Decentralized and Per-Unit Primary Control Framework for DC Distribution Networks with Multiple Voltage Levels

For a DC distribution network which contains multiple-voltage-level sub-networks interlinked by DC transformers, there is currently no primary control method to realize both of bidirectional voltage support between the different DC buses and power sharing between the energy storage systems (ESSs) in different sub-networks at the same, where the controllers of the DC transformers do not rely on the characteristics of the ESSs. To solve this problem, this paper proposes a decentralized and per-unit primary control framework for a multiple-voltage-level DC distribution network. In the proposed framework, the DC transformers are controlled by decentralized and per-unit difference-of-v2 controllers to regulate the buses voltages to be identical in the per-unit view, which only need the local information of the DC transformers and make the multiple-voltage-level DC distribution network to be regarded as a single-per-unit-voltage-level one.
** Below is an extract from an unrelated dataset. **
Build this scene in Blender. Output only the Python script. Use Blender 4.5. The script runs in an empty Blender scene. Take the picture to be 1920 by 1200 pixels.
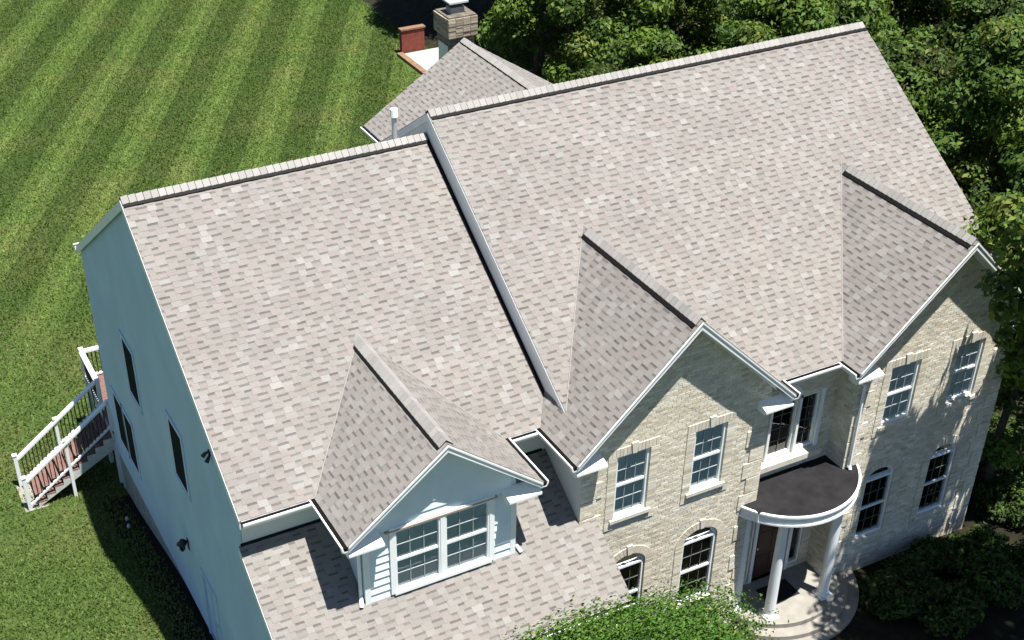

Besides, the (ESSs) in the sub-networks are regulated by per-unit p-v2 droop controllers to support the buses voltages and share the power. Under the proposed framework, the power sharing among the ESSs in the different sub-networks can be realized. Furthermore, under contingencies of ESSs malfunctions, as long as one ESS in a subnetwork remains to serve, the whole buses voltages of the DC distribution network can be supported, which means that the DC buses can provide bidirectional voltage support for each other. The feasibility of the proposed framework is illustrated by theoretical analyses and verified by hardware-in-loop tests.